Here’s another enjoyable writeup courtesy of our man on the ground in Sweden, Mr. Ben Thompson. The paintball enthusiasts in this fair country are having a real blast every weekend all over the Swedish countryside.
Crunch…. Crunch…. Crunch…. silence…. I am being hunted… so I must be careful… and my trigger-finger is frozen to the point I can’t use it, so I must be extra careful…
The trees are laden heavy with snow, which helps, because my dark green sweater is also coated with a clinging layer of white, which means if I don’t move, I’ll be near-impossible to spot. The temp is a biting -12 C.
Last year, my season kicked off at Strategy Plus in February, playing third entity with Ambush Alpha on the frigid hills. After that I logged a game nearly every two weeks until the end of August. Here in Sweden, play has been more sparse, but this has given rise to the habit of never during down an opportunity, even if the temperatures are well below freezing.
I stop and switch the maverick to my left hand. I roll the fingers on my right into a ball inside the glove and wait for the blood to return. It’s been a rough morning.
Rikard plowed parts of the field, there are avenues to run down, but the majority of the city at AC is covered in several feet of snow, making running impossible. I learned this the hard way trying to make it to one of the forts. My leg got caught in a heavy drift and I was hung out to dry as two of the Swedes on the other team layed into me with IONS. I probably took over a dozen rounds to the chest. None of them broke, bouncing off due to the range and my soft sweater, but in the bitter cold, I still felt them. I stood trapped while they hammered me until they finally got a break on my gun and I called myself out. Similar attempts to move around in the city met with equal results. Pulling up a flag, I took one in the wrist from a meter away. It started bleeding immediately. After that I decided to leave the town for the foolhardy and stick to the woods. If I could draw some of their players away from the city, it would make capturing the flags easier for the rest of the team. But playing the sneak means I am not running… which means I am getting colder by the second.

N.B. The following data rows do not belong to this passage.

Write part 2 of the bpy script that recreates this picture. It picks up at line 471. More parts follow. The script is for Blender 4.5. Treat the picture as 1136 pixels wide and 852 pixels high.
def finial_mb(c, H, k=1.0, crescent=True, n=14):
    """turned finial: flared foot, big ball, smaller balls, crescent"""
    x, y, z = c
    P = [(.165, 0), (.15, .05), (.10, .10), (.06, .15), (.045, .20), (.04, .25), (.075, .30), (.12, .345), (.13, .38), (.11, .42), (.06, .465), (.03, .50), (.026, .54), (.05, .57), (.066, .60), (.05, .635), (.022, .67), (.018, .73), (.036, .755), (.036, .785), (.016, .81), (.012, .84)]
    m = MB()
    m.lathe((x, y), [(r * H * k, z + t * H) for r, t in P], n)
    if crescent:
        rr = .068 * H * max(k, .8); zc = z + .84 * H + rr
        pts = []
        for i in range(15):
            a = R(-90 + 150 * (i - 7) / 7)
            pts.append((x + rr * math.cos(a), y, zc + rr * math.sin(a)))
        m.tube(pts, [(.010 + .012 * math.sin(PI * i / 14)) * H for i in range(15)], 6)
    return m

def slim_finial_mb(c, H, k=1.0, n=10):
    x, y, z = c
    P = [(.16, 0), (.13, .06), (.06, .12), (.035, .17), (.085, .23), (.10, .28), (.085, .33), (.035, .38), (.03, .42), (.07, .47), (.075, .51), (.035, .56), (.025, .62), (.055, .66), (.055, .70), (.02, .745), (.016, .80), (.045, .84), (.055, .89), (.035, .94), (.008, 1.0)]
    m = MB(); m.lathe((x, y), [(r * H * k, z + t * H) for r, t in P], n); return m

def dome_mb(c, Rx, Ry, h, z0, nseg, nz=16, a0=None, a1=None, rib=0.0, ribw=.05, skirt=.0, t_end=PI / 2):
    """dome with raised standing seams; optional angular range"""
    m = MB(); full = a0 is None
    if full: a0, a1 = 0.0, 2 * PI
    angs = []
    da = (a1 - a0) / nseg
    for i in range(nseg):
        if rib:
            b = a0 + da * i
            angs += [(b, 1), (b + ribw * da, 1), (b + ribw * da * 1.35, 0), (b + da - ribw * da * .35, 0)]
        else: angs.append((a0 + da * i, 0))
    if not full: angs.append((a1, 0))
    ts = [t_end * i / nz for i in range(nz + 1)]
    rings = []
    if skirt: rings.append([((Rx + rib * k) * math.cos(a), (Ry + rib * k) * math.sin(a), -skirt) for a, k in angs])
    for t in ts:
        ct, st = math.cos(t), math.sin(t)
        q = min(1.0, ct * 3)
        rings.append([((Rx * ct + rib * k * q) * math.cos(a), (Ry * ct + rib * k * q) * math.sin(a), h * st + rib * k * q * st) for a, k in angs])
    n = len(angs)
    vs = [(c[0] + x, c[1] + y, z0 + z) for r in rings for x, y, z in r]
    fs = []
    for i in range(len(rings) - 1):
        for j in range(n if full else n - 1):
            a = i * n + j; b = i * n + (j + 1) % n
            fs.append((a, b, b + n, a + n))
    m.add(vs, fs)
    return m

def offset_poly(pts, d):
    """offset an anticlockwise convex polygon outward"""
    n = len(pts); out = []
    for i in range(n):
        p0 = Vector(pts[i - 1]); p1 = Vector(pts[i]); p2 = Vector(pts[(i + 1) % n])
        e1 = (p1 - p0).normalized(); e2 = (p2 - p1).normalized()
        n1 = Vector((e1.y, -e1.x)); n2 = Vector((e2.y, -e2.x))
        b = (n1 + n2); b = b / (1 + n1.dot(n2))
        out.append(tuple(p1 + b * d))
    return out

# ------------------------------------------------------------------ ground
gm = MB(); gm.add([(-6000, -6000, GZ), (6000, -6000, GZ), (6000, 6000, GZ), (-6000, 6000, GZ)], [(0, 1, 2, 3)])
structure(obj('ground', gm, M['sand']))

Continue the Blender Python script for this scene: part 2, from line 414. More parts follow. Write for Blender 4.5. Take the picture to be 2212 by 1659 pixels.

They spotted me twice as I circled behind their base. They are on edge. I hear
the muffled swedish voices discussing what to do. One of the players stops 10 feet from the pinebough where I have stopped to rest. “He is in there! I know it!” he shouts to two of his teammates. They get on line and begin firing randomly into the woods. “There’s no one there, you’re crazy,” The two men leave. The third sticks around, waiting, listening. I know his mask is probably so fogged he won’t spot me unless I move. He fires off another burst, arcing them back and forth. “You’re right, it’s all calm,” he says, and turns. His back is wide open. I slip my index finger back into my glove. The trigger guard on the maverick is too small to accommodate a glove without pulling the trigger, but the maverick’s autotrigger means that’s okay. I stand up and pump once. The round hits him between the shoulder blades. “OUT! #$!$*” He storms off swearing vengeance and I move on, lurking in the trees, pausing every ten minutes to hide and rewarm my hands, drifting through the snow as quietly and smoothly as I can manage.
Winterball at the AC turns out to be one of the most fun winter games I’ve ever played. By the end of the day, all of the expensive markers have gone down in the cold and everyone is reduced to using rental 98C, leveling the playing field for me and the two first-timers I have brought. I worry that they will have a miserable day, playing with rental gear in subzero temps against high-end markers, but they have a blast. “I got that guy with the mock-M16!” says Ed, the Australian. He and Max both tally a significant number of hits, giving as good as they receive. At the end we huddle around a grill and a burn barrel, disposing of the empty paint boxes and trying to warm our hands, feasting on thick swedish sausages and sipping tea. All the soda, gatorade and water froze long ago.
I start my fieldwork on Monday, so this will be the last game for two months. But the guys are already talking about taking a Swedish contingent to the EuroBigGame in Mahlwinkel, Germany, and they ask if I would like to attend. My brother, Josh and I, already have plans to hit up the Veckring Big Game, in France, the weekend before, but if I manage my finances, I can hit the French game and then leg it over to Germany in time for the 4 day event. Two big games in one week at stellar fields, should be awesome… and besides…it will be warmer then… which right now is really the only thing I can think about.